Among the shifting sands of the Pouto Peninsula, New Zealand’s oldest wooden lighthouse retains its watch over the Tasman Sea. Constructed of timber from nearby ancient kauri forests, the Pouto Lighthouse – also known as the Kaipara North Head Lighthouse – has kept watch over the peninsula for over 100 years.

Before the foundation of the Lighthouse was ever laid out, the Peninsula was inhabited by the indigenous Maori tribe for thousands of years. To this day, relics of civilization that pre-date even the Maori have been found. In 1840, England formally annexed New Zealand as a permanent settlement, and within fifty years, the Lighthouse was erected.

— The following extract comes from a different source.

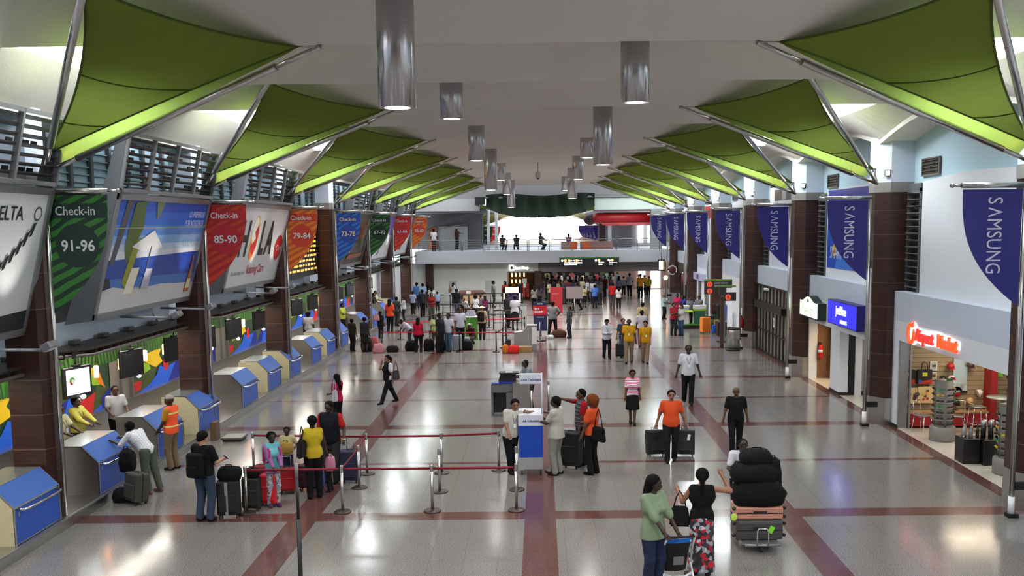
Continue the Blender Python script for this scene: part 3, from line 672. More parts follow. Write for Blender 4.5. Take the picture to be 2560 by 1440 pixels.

Built in 1884, the Lighthouse was designed by John Blackett, an influential engineer who had developed a program of lighthouses for the New Zealand colony in the early 1860s. This program resulted in a series of lighthouses being built throughout the North and South Islands; the Pouto Lighthouse was the last to be built during this period.

Aside from Blackett’s program, the catalyst for the Pouto Lighthouse was the enormous amount of shipwrecks occurring off the treacherous Kaipara bar. As New Zealand’s kauri timber trade took off in the 1860s, the number of ships coming through the harbor increased. So many ships wrecked that the beaches surrounding the Lighthouse are now known as The Graveyard and the Valley of Wrecks -which holds the remains of 150 shipwrecks.

During the 1940s, the original lantern was replaced and the Kaipara was closed as a port of entry for trade. Within a decade, the Lighthouse was inactive and eventually fell into neglect. In the 1970s, the Pouto community pushed for its preservation and the Lighthouse was restored once again.